Disparity-Guided Deformable Convolution for Light Field Image Super-Resolution

‍ ‍Light field image super-resolution reconstruction aims to enhance the resolution of light field images by utilizing complementary information across different views. This process focuses on restoring image details and improving overall image quality. The primary devices for capturing light field images are microlens cameras （such as Lytro and RayTrix cameras） and camera arrays. In microlens cameras， the maximum disparity between the images recorded from different viewpoints is typically less than one pixel. In contrast， for camera arrays， this maximum disparity can exceed one pixel. Most existing super-resolution reconstruction methods for light field images are tailored for microlens cameras； however， when applied to large disparity images （e.g.， those captured by array cameras）， these methods often experience significant performance degradation due to inadequate utilization of complementary information among different views. Inspired by light field disparity estimation techniques and deformable convolutional networks， this paper presents a disparity-guided deformable convolution method for light field image super-resolution. This method captures complementary information in the view domain of light field images with large disparities.
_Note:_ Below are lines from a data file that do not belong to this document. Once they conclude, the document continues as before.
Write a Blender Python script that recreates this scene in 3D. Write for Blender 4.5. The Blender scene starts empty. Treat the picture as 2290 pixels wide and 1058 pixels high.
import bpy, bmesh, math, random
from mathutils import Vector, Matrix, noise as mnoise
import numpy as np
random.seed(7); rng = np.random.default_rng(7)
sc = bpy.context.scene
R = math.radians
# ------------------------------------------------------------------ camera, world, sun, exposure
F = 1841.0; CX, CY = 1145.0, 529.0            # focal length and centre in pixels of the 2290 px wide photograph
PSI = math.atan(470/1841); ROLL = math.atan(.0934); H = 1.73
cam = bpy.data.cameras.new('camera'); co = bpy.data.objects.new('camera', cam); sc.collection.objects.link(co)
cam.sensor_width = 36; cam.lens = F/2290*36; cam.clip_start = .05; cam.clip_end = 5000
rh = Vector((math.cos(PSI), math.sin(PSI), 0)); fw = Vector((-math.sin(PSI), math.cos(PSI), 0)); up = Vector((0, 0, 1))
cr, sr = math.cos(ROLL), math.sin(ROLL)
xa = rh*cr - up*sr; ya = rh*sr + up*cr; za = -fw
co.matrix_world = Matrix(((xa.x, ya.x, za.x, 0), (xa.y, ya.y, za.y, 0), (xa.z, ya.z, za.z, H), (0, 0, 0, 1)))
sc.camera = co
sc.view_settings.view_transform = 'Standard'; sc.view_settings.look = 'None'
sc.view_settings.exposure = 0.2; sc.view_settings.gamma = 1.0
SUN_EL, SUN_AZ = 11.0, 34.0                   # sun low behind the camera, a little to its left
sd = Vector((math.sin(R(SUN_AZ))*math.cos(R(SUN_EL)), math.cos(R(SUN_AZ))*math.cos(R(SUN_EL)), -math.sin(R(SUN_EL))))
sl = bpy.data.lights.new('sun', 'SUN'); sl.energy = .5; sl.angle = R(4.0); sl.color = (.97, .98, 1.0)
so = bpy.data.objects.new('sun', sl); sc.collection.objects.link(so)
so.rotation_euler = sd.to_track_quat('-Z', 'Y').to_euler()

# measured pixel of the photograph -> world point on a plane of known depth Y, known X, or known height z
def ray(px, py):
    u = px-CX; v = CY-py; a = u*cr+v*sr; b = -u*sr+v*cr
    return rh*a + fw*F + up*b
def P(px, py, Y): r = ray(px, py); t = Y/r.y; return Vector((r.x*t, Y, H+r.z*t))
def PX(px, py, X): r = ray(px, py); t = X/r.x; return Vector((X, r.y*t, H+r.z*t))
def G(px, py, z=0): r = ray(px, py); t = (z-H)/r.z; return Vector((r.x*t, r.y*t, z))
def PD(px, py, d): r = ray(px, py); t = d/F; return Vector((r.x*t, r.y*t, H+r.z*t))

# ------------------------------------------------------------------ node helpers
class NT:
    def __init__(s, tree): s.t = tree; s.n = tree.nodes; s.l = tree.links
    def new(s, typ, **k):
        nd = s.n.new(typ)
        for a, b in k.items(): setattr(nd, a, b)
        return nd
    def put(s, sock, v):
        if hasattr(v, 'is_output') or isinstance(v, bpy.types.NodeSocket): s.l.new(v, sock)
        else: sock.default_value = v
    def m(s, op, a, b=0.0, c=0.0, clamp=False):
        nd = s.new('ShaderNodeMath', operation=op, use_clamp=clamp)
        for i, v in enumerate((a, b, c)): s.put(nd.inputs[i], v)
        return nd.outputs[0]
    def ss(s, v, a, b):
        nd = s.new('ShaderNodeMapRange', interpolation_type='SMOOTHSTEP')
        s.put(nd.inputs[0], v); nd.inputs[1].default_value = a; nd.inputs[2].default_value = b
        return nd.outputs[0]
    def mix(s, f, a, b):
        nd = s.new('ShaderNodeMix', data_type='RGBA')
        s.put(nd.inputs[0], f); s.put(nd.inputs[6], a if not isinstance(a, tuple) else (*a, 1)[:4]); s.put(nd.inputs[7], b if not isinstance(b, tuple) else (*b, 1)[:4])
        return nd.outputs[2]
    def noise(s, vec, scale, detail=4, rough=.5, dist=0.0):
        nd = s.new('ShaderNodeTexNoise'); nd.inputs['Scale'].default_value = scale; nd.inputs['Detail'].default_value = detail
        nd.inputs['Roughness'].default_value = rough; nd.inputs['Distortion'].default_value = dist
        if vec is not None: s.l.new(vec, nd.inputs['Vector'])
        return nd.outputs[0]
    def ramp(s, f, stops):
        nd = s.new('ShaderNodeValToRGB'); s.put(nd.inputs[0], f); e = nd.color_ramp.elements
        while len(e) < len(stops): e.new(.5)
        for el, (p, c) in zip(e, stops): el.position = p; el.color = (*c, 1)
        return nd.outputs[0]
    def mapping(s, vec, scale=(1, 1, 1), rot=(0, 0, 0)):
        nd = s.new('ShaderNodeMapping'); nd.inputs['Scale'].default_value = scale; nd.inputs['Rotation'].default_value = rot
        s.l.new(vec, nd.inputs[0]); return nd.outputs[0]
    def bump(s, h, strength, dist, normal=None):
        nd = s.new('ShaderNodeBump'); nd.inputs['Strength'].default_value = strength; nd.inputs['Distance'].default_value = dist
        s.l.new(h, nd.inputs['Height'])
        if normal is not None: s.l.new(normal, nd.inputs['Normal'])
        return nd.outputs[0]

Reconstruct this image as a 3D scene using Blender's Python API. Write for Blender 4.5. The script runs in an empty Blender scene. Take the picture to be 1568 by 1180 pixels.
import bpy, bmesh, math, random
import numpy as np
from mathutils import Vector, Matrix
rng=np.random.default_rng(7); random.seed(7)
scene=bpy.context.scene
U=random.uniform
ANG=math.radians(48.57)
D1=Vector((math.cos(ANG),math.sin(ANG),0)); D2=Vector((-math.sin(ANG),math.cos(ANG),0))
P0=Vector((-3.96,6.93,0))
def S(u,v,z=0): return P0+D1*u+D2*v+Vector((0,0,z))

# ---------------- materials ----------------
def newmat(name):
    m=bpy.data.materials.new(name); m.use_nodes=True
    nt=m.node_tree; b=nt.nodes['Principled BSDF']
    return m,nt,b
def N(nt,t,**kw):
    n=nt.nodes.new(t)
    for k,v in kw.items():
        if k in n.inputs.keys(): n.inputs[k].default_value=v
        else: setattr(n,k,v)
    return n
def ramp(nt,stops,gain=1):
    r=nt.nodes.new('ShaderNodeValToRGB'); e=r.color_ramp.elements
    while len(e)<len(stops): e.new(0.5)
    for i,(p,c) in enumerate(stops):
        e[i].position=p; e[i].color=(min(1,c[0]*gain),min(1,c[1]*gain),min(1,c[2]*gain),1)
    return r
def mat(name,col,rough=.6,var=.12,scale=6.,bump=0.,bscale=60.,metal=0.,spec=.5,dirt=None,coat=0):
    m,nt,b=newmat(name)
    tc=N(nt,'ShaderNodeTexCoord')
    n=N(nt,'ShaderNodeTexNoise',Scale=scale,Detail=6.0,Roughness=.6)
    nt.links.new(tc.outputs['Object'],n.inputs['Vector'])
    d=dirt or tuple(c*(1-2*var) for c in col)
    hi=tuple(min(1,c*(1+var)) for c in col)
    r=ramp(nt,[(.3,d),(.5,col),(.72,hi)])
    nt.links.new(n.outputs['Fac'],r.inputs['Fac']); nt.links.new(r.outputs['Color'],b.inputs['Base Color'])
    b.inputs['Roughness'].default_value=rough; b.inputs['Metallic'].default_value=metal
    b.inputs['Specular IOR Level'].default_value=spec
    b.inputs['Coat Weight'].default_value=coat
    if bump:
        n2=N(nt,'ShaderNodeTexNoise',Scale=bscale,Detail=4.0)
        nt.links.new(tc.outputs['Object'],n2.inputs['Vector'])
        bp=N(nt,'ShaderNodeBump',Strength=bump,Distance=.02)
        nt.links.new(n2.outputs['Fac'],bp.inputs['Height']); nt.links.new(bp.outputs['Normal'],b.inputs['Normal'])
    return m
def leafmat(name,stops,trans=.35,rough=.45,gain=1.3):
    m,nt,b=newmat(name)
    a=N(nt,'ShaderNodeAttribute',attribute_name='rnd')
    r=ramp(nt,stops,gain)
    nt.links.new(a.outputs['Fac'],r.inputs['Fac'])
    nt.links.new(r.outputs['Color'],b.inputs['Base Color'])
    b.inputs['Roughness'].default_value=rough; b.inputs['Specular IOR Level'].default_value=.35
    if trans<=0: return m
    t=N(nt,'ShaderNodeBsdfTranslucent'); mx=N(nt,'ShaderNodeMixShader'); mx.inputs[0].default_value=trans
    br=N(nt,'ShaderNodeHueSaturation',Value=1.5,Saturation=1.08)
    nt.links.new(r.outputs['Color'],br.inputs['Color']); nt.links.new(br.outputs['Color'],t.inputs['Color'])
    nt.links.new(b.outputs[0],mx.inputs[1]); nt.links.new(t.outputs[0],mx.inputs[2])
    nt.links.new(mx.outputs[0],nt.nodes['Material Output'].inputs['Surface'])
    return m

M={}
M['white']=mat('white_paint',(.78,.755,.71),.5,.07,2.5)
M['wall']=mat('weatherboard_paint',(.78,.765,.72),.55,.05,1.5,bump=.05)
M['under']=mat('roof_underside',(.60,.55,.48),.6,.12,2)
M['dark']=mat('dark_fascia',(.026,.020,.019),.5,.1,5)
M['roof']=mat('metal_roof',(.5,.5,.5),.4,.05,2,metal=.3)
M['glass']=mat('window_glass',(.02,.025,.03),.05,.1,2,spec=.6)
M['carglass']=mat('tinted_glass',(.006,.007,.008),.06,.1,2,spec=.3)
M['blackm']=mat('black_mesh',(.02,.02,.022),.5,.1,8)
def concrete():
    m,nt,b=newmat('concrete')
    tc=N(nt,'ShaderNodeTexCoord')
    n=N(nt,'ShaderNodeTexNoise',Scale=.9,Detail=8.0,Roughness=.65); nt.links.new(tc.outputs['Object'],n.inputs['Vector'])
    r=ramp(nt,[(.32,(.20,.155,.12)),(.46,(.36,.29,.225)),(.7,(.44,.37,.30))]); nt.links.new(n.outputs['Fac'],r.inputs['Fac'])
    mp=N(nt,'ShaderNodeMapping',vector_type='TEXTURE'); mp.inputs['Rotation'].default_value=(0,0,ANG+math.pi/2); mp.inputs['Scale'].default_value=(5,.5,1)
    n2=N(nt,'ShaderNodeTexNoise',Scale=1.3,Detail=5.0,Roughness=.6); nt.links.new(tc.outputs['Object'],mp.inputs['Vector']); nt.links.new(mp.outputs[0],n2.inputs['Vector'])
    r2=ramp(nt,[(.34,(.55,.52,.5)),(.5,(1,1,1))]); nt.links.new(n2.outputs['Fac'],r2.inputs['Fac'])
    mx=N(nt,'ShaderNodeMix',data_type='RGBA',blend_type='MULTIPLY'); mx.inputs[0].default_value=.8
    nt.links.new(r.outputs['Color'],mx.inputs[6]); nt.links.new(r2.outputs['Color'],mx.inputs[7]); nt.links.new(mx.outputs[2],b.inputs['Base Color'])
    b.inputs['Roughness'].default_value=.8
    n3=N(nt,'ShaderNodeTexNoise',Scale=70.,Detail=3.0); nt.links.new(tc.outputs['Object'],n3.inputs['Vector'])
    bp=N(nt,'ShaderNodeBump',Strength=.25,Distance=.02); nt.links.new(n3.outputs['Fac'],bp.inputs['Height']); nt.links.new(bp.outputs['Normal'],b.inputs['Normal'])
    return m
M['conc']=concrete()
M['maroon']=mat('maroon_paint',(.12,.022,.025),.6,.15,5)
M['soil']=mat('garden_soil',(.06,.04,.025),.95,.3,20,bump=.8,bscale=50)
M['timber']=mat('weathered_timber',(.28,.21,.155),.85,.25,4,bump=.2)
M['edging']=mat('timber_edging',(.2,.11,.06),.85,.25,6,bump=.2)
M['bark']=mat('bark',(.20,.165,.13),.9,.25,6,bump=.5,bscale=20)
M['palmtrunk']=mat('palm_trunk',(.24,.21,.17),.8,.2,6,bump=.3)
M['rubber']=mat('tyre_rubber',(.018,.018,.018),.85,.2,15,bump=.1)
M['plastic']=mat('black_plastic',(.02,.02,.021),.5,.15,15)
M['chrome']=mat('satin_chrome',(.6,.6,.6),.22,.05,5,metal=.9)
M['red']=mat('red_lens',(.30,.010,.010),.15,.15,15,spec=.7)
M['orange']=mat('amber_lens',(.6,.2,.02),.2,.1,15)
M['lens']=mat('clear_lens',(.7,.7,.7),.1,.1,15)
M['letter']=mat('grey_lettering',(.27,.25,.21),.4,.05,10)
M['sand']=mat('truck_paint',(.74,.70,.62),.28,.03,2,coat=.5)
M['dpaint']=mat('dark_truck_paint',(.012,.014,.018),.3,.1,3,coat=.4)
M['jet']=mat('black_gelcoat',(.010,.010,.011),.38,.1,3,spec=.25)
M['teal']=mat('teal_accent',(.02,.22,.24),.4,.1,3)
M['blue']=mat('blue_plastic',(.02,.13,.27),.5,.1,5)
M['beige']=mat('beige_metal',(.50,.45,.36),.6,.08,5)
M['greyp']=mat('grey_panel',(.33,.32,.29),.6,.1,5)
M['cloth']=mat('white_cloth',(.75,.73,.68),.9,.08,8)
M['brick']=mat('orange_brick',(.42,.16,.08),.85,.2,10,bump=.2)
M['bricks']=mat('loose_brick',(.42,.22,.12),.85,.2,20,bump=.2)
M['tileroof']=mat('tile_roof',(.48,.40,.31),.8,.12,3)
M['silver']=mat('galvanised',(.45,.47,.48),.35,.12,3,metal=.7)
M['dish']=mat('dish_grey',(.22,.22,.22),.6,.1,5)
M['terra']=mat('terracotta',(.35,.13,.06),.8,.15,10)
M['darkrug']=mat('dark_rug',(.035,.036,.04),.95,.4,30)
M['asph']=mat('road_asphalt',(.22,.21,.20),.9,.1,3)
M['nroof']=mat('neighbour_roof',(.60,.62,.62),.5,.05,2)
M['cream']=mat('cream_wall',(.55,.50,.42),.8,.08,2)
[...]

The proposed approach begins by estimating the disparity of each sub-view image within the light field. It then generates deformable convolution offsets based on the disparity map， facilitating inter-view feature alignment and the combination of complementary information. Ultimately， the method achieves feature fusion and super-resolution reconstruction through a multi-level distillation mechanism. The effectiveness of the algorithm is validated on five widely used public light field datasets. Experimental results demonstrate that the proposed method achieves state-of-the-art performance in super-resolution reconstruction and is robust against large disparities.